Global Oil Market Reacts to Geopolitical Tensions and Supply Dynamics

Global Oil Market Reacts to Geopolitical Tensions and Supply Dynamics

Oil prices experienced a decline on Thursday, reversing the gains made in the previous session. This drop was attributed to several factors, including OPEC’s lack of support for Iran’s call for an oil embargo on Israel and the United States’ intention to ease sanctions on Venezuela, which would result in increased oil supply globally.

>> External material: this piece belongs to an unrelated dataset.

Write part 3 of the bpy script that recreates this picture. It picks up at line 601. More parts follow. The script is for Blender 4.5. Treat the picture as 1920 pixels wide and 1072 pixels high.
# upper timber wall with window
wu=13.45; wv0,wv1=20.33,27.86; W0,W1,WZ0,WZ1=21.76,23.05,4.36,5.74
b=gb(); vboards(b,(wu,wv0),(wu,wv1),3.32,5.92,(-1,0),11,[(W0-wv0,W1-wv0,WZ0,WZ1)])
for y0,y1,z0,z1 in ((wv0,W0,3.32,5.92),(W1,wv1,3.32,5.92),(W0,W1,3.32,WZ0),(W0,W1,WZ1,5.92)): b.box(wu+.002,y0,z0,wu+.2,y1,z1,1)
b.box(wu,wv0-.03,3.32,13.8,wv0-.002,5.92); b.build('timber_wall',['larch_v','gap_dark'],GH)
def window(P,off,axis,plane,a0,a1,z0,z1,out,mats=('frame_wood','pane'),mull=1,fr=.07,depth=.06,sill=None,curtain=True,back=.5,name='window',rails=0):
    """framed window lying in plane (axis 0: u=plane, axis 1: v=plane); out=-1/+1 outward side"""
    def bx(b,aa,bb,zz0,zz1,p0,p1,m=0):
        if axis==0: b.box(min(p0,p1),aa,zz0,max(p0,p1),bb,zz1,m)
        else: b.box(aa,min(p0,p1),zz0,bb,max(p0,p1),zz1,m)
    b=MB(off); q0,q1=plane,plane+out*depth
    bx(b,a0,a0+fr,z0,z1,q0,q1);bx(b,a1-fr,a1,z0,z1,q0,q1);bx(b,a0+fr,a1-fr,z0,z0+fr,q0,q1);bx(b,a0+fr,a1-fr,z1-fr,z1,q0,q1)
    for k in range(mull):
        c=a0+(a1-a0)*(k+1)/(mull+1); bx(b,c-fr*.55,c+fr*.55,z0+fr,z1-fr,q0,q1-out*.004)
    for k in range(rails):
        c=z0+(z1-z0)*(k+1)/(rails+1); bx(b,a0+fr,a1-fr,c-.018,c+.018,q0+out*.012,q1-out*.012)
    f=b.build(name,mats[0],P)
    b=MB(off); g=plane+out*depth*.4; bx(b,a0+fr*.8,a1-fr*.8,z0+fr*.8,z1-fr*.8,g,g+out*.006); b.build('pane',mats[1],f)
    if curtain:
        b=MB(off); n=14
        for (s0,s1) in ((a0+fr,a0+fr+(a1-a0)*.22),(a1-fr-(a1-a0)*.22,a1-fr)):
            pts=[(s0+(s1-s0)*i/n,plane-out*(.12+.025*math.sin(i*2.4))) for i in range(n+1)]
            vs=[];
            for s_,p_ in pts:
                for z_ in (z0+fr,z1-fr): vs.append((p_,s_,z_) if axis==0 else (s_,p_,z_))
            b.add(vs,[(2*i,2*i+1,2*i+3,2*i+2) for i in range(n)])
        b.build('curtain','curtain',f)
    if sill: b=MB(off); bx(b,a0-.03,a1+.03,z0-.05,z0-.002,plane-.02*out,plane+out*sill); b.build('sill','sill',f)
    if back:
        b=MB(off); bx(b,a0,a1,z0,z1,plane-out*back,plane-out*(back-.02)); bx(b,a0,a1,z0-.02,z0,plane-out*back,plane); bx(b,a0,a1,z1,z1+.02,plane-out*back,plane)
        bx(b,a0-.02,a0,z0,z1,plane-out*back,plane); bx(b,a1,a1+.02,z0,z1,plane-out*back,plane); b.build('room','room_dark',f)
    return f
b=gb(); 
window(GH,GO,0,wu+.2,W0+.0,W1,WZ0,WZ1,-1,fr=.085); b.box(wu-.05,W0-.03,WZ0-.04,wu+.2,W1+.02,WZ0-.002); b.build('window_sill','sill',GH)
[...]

The price of Brent futures for December fell by 0.3%, or 29 cents, to reach $91.21 per barrel. Meanwhile, U.S. West Texas Intermediate (WTI) futures for November, set to expire on Friday, remained nearly unchanged at $88.34 per barrel, with only a 2-cent increase from its previous settlement price. The more actively traded December WTI contract also saw a 0.2% decrease, or 13 cents, bringing it to $87.14 per barrel as of 0645 GMT.

The previous session had seen oil prices rise by about 2%, driven by concerns of potential disruptions in global oil supplies. This was partly due to Iran’s call for an oil embargo on Israel in response to the conflict in Gaza. Additionally, the United States, as the world’s largest oil consumer, reported a larger-than-expected reduction in oil inventories, further tightening the supply.

However, the Organization of the Petroleum Exporting Countries (OPEC) indicated that it had no immediate plans to act on Iran’s request, which eased concerns about possible supply disruptions. It’s worth noting that Israel imports around 250,000 barrels per day of oil, primarily from Kazakhstan, Azerbaijan, Iraq, and African countries.

Analysts from Citi suggested that an embargo from Kazakhstan and Azerbaijan, both strong allies of Israel, is unlikely.

Furthermore, there was a market pullback as U.S. President Joe Biden’s visit to Israel concluded without any significant escalation in the Israel-Hamas conflict, as observed by CMC Markets analyst Tina Teng. However, geopolitical tensions continue to exert upward pressure on oil prices.

On the other hand, the announcement that the U.S. issued a six-month license authorizing transactions in Venezuela’s energy sector had an impact. Venezuela, an OPEC member, reached a deal between its government and the political opposition to ensure fair elections in 2024. This move could potentially increase Venezuela’s oil production, helping to alleviate the current strain on global oil prices, caused by the Israel-Hamas conflict, sanctions on Russia, and OPEC+ decisions to reduce output. It’s worth noting that Venezuela requires investments to boost output following years of sanctions.

In addition, Japan, the fourth-largest crude oil buyer globally, urged oil-producing nations, including Saudi Arabia, to increase supplies in order to stabilize the global oil market. Rising fuel prices due to the conflict could have implications for the global economy.

The Energy Information Administration’s data showed that U.S. crude oil and fuel inventories decreased last week due to rising demand for diesel and heating oil. Distillate fuel stockpiles fell by 3.2 million barrels in the week ending October 13, reaching 113.8 million barrels. Crude inventories also fell by 4.5 million barrels, down to 419.7 million barrels, and gasoline decreased by 2.4 million barrels, reaching 223.3 million barrels.

Additionally, there are expectations that Russia’s oil exports via its western sea ports in November could decrease by approximately 300,000 barrels per day, as domestic refineries are anticipated to increase their runs following the conclusion of seasonal maintenance, according to sources cited by Reuters.